C’est dans ce contexte que ces petits gangs commencent à se renforcer, à trouver un financement, à accéder à des armes de gros calibre, puis ils se sont regroupés. C’est ainsi qu’est né le G9, l’une des «fédérations» les plus puissantes du pays, qui contrôle des quartiers très densément peuplés de la capitale; elle joue désormais un rôle qui n’est plus purement criminel, mais aussi clairement politique. Dans des communautés que j’ai pu visiter, on m’a expliqué que les actions et les massacres perpétrés par ces gangs armés visaient à empêcher les appels à manifester et à protester. Il existe des liens publiquement connus entre le crime organisé et le gouvernement; ils s’ajoutent à la relation internationale avec les États-Unis qui fait le lien avec le trafic d’armes opéré précisément depuis la Floride.

Le paramilitarisme n’est pas un phénomène nouveau dans la région. Il a été mis en œuvre dans des pays comme la Colombie ou des républiques d’Amérique centrale. Il se peut que l’élément le plus brutal et sinistre dans le cas d’Haïti soit que ce modèle d’insécurité planifiée, de gouvernance bestiale par le biais du paramilitarisme, ait été mis en place de façon beaucoup plus rapide.

Actuellement, quelle est la situation de l’opposition et des mouvements sociaux en Haïti ? Bien que le mécontentement et la mobilisation soient considérables, il semble qu’il manque une coordination qui permettrait de rassembler les forces.

L’opposition populaire et les mouvements sociaux sont généralement totalement absents des analyses délivrées par les médias hégémoniques lorsqu’ils relatent ce qui se passe dans le pays. Il existe un pacte tacite pour rendre invisibles les capacités politiques, associatives et mobilisatrices du peuple haïtien, afin d’en déduire, de façon plus ou moins linéaire et évidente, que la solution aux problèmes du pays pourrait venir de quelque intervention étrangère, soit militaire soit via des ONG ou des organisations internationales.
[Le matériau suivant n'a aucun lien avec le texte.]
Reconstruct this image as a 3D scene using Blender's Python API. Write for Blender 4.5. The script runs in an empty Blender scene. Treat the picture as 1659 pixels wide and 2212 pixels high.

En Haïti, le mouvement social, évidemment, a été durement affecté par le paramilitarisme. Ce mouvement social avait repris des forces après la très longue occupation du pays par les troupes des Nations Unies ; un processus de recomposition sociale était en cours, un élan de remobilisation populaire et, surtout, un processus de construction d’une union entre les différentes organisations politiques, sociales, des secteurs religieux et même des entrepreneurs. Ainsi s’est créé le dénommé Forum Patriotique de Papaye qui, par la suite, a élargi son assise.

On a vu la création du dénommé Accord de Montana, auquel ont adhéré plus de 300 organisations haïtiennes qui couvrent un très large spectre. Leur revendication est la mise en place d’un gouvernement de transition capable de faire face aux défis les plus urgents et de procéder également à une réforme politique qui conduise, par exemple, à la tenue d’élections honnêtes et transparentes. Ces secteurs organisés continuent de travailler, et il est très clair que la population haïtienne cherche une solution souveraine à cette crise, solution qui exclut l’odieuse médiation des acteurs internationaux.